Differentiation between policy and strategy 

Policies are guidelines. They give the function its license and character. Policies often cover staff expectations, roles and processes in an organization. A strategy is a high level plan. It sets out aims to achieve, how it will respond to organizational requirements, type of training and development that will be provided, and how the budget will be allocated

Policy is the spheres or scope within which decisions are taken by the employees in the organization. Strategy is an action that managers and directors take to achieve one or more of the organizational goals.

A policy is a guide to thinking and action for those responsible for making decisions. On the other hand, a strategy deals with the allocation and deployment of physical and human resources so as to achieve the desired goals in the face of environmental pressures.

A strategy may exist without a policy. Strategy and policy may in some cases be coexisting. A strategy deals primarily with environmental constraints and oppor­tunities whereas a policy is concerned mainly with internal management.

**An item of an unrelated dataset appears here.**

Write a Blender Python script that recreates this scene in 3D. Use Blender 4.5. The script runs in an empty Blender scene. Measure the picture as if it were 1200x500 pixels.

A policy is a contingent decision and it lays down the response to be made whenever the specified contingency arises. But a strategy is designed to deal with situations about which all facts are not known and, therefore, alternatives cannot be evaluated in advance.

The implemen­tation of policy can be delegated but the execution of strategy cannot be delegated because it requires a last minute executive-decision.

However, both policy and strategy are designed to achieve organizational objectives. The process of their formulation is similar. In strategic decisions the identification and analysis of the factors bearing on the problem are more difficult than in case of policy decisions.